太平洋のまんなかで

南の島ハワイの、のほほんな日々

融通がきかず、詰めが甘い

2023-05-18 06:56:00 | 日記
大昔、メトロポリタン美術館の中のショップで買ったというペンダントトップは、私のお気に入りだ。

これは今は亡きクリーバーさんがくれたもの。
クリーバーさんは、30年以上前に、私が働いていた父の会社の近くに猫2匹と住んでいたアメリカ人のおじいさんで、短大の教授をしていた。
クリーバーさんは日本語がほとんど話せない。私は英語がてんでダメ。それでどうやってコミュニケーションしていたのか不思議なのだが、私たちは一緒にお寺巡りをしたり、異業種交流会のパーティに連れていったり、とても楽しく過ごした。
なぜかクリーバーさんは私のことが大好きで、たくさん手紙をくれたり、小さなプレゼントをくれたり、写真を撮ってくれたりした。

クリーバーさんが心臓の手術をし、しばらくしてアメリカに帰った。
そのあと、私は前の夫と一緒にクリーバーさんを訪ねてアイオワまで行った。

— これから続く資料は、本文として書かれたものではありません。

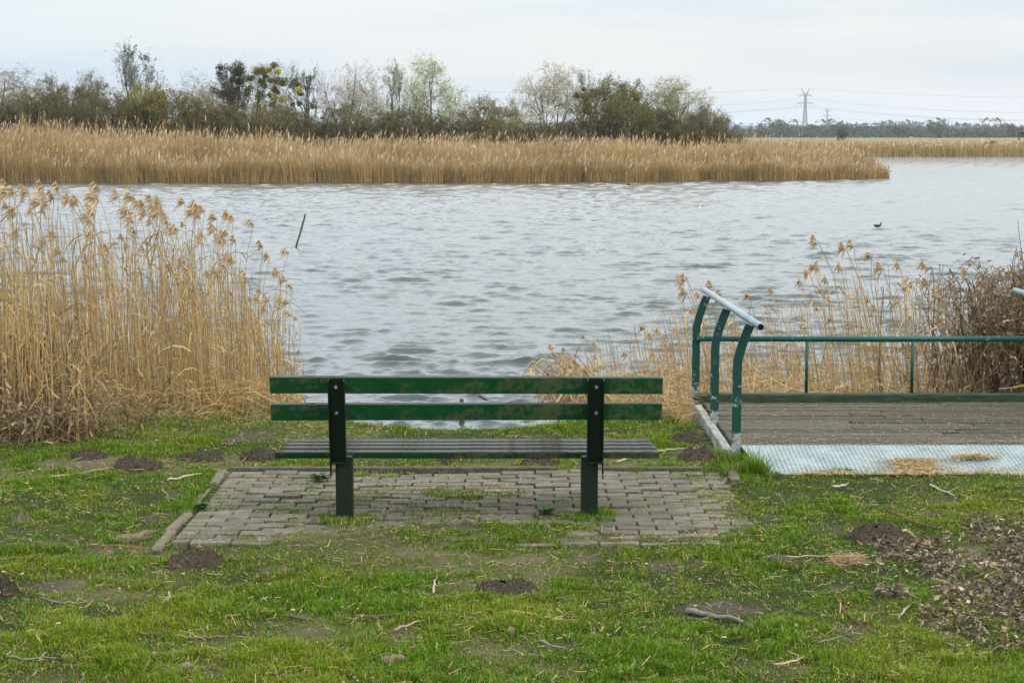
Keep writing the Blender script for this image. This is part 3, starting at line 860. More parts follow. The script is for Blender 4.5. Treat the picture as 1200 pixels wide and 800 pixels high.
# ------------------------------------------------------------------ trees
def grow(rng, st, dr, L, r, K, curve, up):
    n = len(st); P = np.empty((n, K, 3)); P[:, 0] = st; d = norm(dr)
    for i in range(1, K):
        d = norm(d + rng.normal(0, curve, (n, 3)) + np.array([0, 0, up])); P[:, i] = P[:, i - 1] + d * (L / (K - 1))[:, None]
    Rr = r[:, None] * np.linspace(1, .22, K)[None]; return P, Rr
def kids(rng, P, Rr, L, per, tmin, ang, ratio):
    n, K, _ = P.shape; idx = np.repeat(np.arange(n), per); m = len(idx)
    t_ = tmin + (1 - tmin) * rng.random(m); tt = t_ * (K - 1); i0 = np.minimum(tt.astype(int), K - 2); f = (tt - i0)[:, None]
    st = P[idx, i0] * (1 - f) + P[idx, i0 + 1] * f; tn = norm(P[idx, i0 + 1] - P[idx, i0])
    q = rng.normal(0, 1, (m, 3)); q = norm(q - tn * (q * tn).sum(1, keepdims=True))
    a = np.radians(ang * (.6 + .8 * rng.random(m)))[:, None]; d = tn * np.cos(a) + q * np.sin(a)
    LL = L[idx] * ratio * (1.15 - .55 * t_) * (.6 + .7 * rng.random(m)); r = (Rr[idx, i0] * .55)
    return st, d, LL, r
def make_tree(name, label, seed, x, y, H, W, stems=4, per=(8, 6, 6, 9), tilt=.35, bark=(.07, .06, .042), twig=(.10, .09, .06), buds=0, budcol=(.3, .3, .2), bs=.07,
              up=.06, rtrunk=.09, rmin=.008, blobs=None, group=None, cat='tree', low=.0, ang=48, tmin=.25, squash=1.0):
    rng = np.random.default_rng(seed)
    st = rng.normal(0, .06 * W, (stems, 3)) * np.array([1, 1, 0]); dr = rng.normal(0, tilt, (stems, 3)); dr[:, 2] = 1
    L = H * (.62 + .25 * rng.random(stems)); r = rtrunk * (.6 + .6 * rng.random(stems)) * H / 6
    LV = []; P, Rr = grow(rng, st, dr, L, r, 8, .10, up); LV.append((P, Rr))
    tm = [tmin, .2, .15, .1]
    for lv, pc in enumerate(per):
        s_, d, L, r = kids(rng, P, Rr, L, pc, tm[lv], ang, .62 if lv < 2 else .55)
        P, Rr = grow(rng, s_, d, L, np.maximum(r, rmin * (1 if lv > 1 else 1.5)), 5 if lv < 2 else 4, .16, up); LV.append((P, Rr))
    allp = np.concatenate([p.reshape(-1, 3) for p, _ in LV])
    zt = np.percentile(allp[:, 2], 97); xr = np.percentile(np.abs(allp[:, 0] - np.median(allp[:, 0])), 95); 
    sc = np.array([W / 2 / xr, W / 2 / xr, H / zt]); mx_ = np.array([np.median(allp[:, 0]), np.median(allp[:, 1]), 0])
    cen = np.array([0, 0, .5 * H]); rad = np.array([W / 2, W / 2, .5 * H])
    def shape(p, cut=False):
        if not cut: return p
        q = (p[:, -1] - cen) / rad; up_ = q[:, 2] > 0
        d = np.where(up_, np.linalg.norm(q, axis=-1), np.linalg.norm(q[:, :2], axis=-1)); return p[d < 1.0 + .09 * rng.normal(size=len(p))]
    root = empty(name, (x, y, float(zg(x, y)) - .05)); tag(root, label, cat, group)
    tr = MB(); cr = MB()
    for i, (p, rr) in enumerate(LV):
        p = (p - mx_) * sc
        if i >= 1:
            q_ = (p[:, -1] - cen) / rad; d_ = np.where(q_[:, 2] > 0, np.linalg.norm(q_, axis=-1), np.linalg.norm(q_[:, :2], axis=-1)); k_ = d_ < 1.0 + .10 * rng.normal(size=len(p)); p = p[k_]; rr = rr[k_]
        p[:, :, 2] = np.maximum(p[:, :, 2], 0)
        n = len(p)
        if i == len(LV) - 1:
            V, F = ribbons(p, rr * 2.2, norm(rng.normal(0, 1, (n, 3)))); q = p.shape[1] * 2
        else:
            q = 6 if i == 0 else (4 if i < 3 else 3); V, F = tubes(p, rr, q); q *= p.shape[1]
        c = np.array(bark if i < 2 else [1.9 * twig[0], 1.75 * twig[1], 1.45 * twig[2]]) * (.7 + .6 * rng.random((n, 1)))
        (tr if i < 2 else cr).add(V, F, np.repeat(c, q, 0)); last = p
    if buds:
        flat = np.concatenate([shape((p - mx_) * sc, True)[:, 1:].reshape(-1, 3) for p, _ in LV[-2:]])
        if low: flat = flat[flat[:, 2] > low * H]
        b_ = flat[rng.integers(len(flat), size=buds)] + rng.normal(0, .03, (buds, 3)); b_[:, 2] = np.maximum(b_[:, 2], .05)
        leafq(cr, rng, b_, bs, budcol)
    if blobs:
        for (bx, by_, bz, br, cnt, colr, s_) in blobs:
            q = norm(rng.normal(0, 1, (cnt, 3))) * (rng.random((cnt, 1)) ** .45) * br * np.array([1, 1, .85]) + np.array([bx, by_, bz])
            leafq(cr, rng, q, s_, colr)
    tr.build('trunk', M['bark'], root); cr.build('crown', M['foliage'], root); return root
OL = (.075, .07, .028); GRY = (.16, .15, .13); DK = (.045, .04, .024)
def tpos(px, top, w, Yd):
    k_ = F_PX / Yd; x = (px - 600) / k_; zt = CAMZ + (157 - top) / k_; H = zt - float(zg(x, Yd)) + .05; return x, Yd, H, w / k_
TR = [
 # px, top, width, Y, label, kwargs
 (14, 74, 95, 128, 'bare olive-grey tree at the left edge of the island wood', dict(twig=(.1, .095, .05), buds=5000, budcol=(.24, .22, .09))),
 (62, 90, 80, 124, 'low rounded bare shrub tree second from the left on the island', dict(twig=(.085, .075, .045), buds=4000, budcol=(.2, .17, .07))),
 (105, 84, 90, 130, 'dark branching bare tree with visible limbs left of the tallest tree', dict(twig=(.075, .07, .05), buds=2500, budcol=(.2, .18, .09), stems=3)),
 (160, 48, 62, 132, 'tallest tree on the island, slender with a thin see-through grey top', dict(twig=(.13, .14, .13), stems=2, tilt=.12, per=(9, 6, 5, 3), up=.2, buds=4000, budcol=(.17, .19, .17), bs=.10, tmin=.45)),
 (178, 96, 78, 118, 'rounded olive-yellow bush below the tallest tree', dict(twig=(.12, .11, .03), stems=7, buds=9000, budcol=(.26, .23, .045), bs=.09)),
 (238, 86, 85, 128, 'sparse pale bare tree between the olive bush and the dark ivy tree', dict(twig=(.15, .145, .11), buds=2500, budcol=(.18, .18, .12))),
 (276, 68, 52, 122, 'dark ivy-clad upright tree left of the yellow one', dict(twig=(.06, .06, .04), stems=4, tilt=.13, up=.2, blobs='ivy')),
 (316, 66, 56, 120, 'tree with bright yellow-green clumps of leaves', dict(twig=(.09, .085, .04), stems=4, tilt=.12, up=.2, blobs='yellow')),
 (357, 74, 60, 124, 'thin dark tree with green clumps right of the yellow one', dict(twig=(.09, .08, .06), stems=3, tilt=.18, blobs='few')),
 (420, 68, 82, 122, 'rounded pinkish-white blossoming tree', dict(twig=(.16, .15, .125), stems=5, buds=20000, budcol=(.70, .67, .62), bs=.06, low=.35)),
 (463, 70, 40, 126, 'narrow bare tree between the two blossoming trees', dict(twig=(.14, .135, .11), stems=2, tilt=.12, up=.2, buds=2500, budcol=(.3, .3, .22))),
 (503, 67, 92, 120, 'greenish-white blossoming tree with spreading fan-like limbs', dict(twig=(.16, .16, .12), stems=6, tilt=.5, buds=20000, budcol=(.74, .80, .58), bs=.06, low=.2)),
 (572, 112, 72, 118, 'low olive shrub in the gap between the tree groups', dict(twig=(.12, .115, .06), stems=7, buds=6000, budcol=(.2, .2, .09))),
 (606, 110, 46, 126, 'small pale whitish shrub in the gap beside the olive shrub', dict(twig=(.22, .22, .18), stems=4, buds=5000, budcol=(.7, .7, .6))),
 (652, 75, 98, 120, 'broad white-blossoming tree with a rounded open crown', dict(twig=(.17, .16, .13), stems=6, tilt=.42, buds=20000, budcol=(.78, .76, .68), bs=.06, low=.3)),
 (686, 84, 38, 118, 'thin green-tufted tree standing right of the broad white one', dict(twig=(.10, .10, .05), stems=2, tilt=.12, up=.2, blobs='few')),
 (722, 90, 98, 119, 'dense dark olive tree right of the broad white one', dict(twig=(.085, .08, .035), stems=8, tilt=.42, buds=12000, budcol=(.19, .165, .045), bs=.09)),
 (790, 92, 92, 121, 'pale green budding tree above dark brush near the right end', dict(twig=(.13, .13, .08), stems=6, tilt=.4, buds=13000, budcol=(.42, .43, .24), bs=.06)),
 (826, 122, 60, 118, 'last low brown bush at the right end of the island wood', dict(twig=(.095, .08, .055), stems=7, tilt=.5, buds=1800, budcol=(.13, .115, .06))),
]
for i, (px, top, w, Yd, lab, kw) in enumerate(TR):
    x, y, H, W = tpos(px, top, w * 1.12, Yd); bl = kw.pop('blobs', None); rb = np.random.default_rng(900 + i)
    if bl == 'ivy':
        kw['blobs'] = [(rb.normal(0, .62), rb.normal(0, .4), H * (.42 + .5 * rb.random()), .2 + .26 * rb.random(), 190, (.055, .066, .03), .10) for _ in range(40)]
    elif bl == 'yellow':
        kw['blobs'] = [(rb.normal(0, .68), rb.normal(-.5, .3), H * (.36 + .6 * rb.random()), .14 + .24 * rb.random(), 230, (.38, .33, .018) if rb.random() < .5 else (.11, .13, .03), .10) for _ in range(40)]
    elif bl == 'few':
        kw['blobs'] = [(rb.normal(0, .5), rb.normal(-.2, .3), H * (.5 + .35 * rb.random()), .16 + .16 * rb.random(), 160, (.07, .085, .02), .10) for _ in range(9)]
    make_tree('bare_tree' if 'bush' not in lab and 'shrub' not in lab else 'shrub', lab, 300 + i, x, y, H, W, group='trees on the island', cat='tree' if 'bush' not in lab and 'shrub' not in lab else 'shrub', **kw)
# dark brush between the trunks
BR = [(-40, 98), (10, 104), (50, 100), (75, 108), (105, 104), (140, 106), (205, 104), (245, 112), (270, 122), (295, 124), (340, 126), (385, 126), (440, 126), (480, 130), (535, 134), (590, 140), (630, 140), (670, 138), (715, 132), (765, 128), (800, 138), (838, 146)]
for i, (px, top) in enumerate(BR):
    x, y, H, W = tpos(px, top - 1 + 7 * R0.normal(), 70 + 50 * R0.random(), 114 + 4 * R0.random())
    make_tree('shrub', 'dark brown leafless thicket bush behind the island reeds', 500 + i, x, y, H, W, stems=9, per=(6, 6, 5, 7), tilt=.55, twig=(.055, .046, .026), bark=(.045, .036, .026), buds=11000,
              budcol=(.15, .128, .06) if i % 3 else (.2, .175, .06), bs=.065, group='brush between the island trees', cat='shrub')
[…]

その時、ニューヨークにも行って、あのツインタワーの屋上に行ったりもした。
それから数年たって、クリーバーさんは心臓発作を起こして、自宅で一人で亡くなってしまったのだった。

クリーバーさんとの出会いは、今の夫と結婚する伏線になっていたと思う。
なぜなら、私が夫と初めて会った時、夫の醸し出す雰囲気、どんな私も見せられる安心感と心地よさ、それはまさしくクリーバーさんといる時とそっくりだった。
「私はずっと待っていた!」そんな気がしてならなかった。



そのペンダントトップ。
裏側にある金具が錆びて、取れてしまった。出かけるたびに、その金具になりそうなものを探していたのだけれど、見つからない。
日本ならクラフトショップに行けばあると思うけど、ここではそうもいかない。
それで、インディアナに行った時に、それになりそうなものを買ってきた。
それは、ブローチのパーツだけれど、針を収めたまま紐を通せばいいかもしれない。
早速、ブローチのパーツをボンドで水平にくっつけた。

でも、ガラスの塊は重みがあって、通した紐が左右に動いてしまい、まっすぐにならない。
はて、どうしたものか。

ひとつのギャラリーにいるラティーシャは、アクセサリー作家でもあるので、ここは専門家に聞いてみようと出かけていった。
ペンダントトップを見せて説明をして、ふんふんと聞いていたラティーシャがおもむろに言った。

「これを縦につけたらいいんじゃない?」

縦につけてみた図

「へ?」

「横だから紐が動く距離が長いけど、縦にすれば動きにくくなるわよ」

そのあと、顔を見合わせて涙を流して大笑い。

「私ってバカ―!あははははははは!」

「いいのいいの、他の目で見ると違うことが見えるから、あはははははは!」


ブローチのパーツだから、何も考えずにブローチのように水平につけた私。
融通がきかず、詰めが甘い。
まったくいかにも私らしい話。
縦にして、確かに動きにくいけれど、装着すると微妙に傾く。
今度日本に行くときに、何か探してみよう。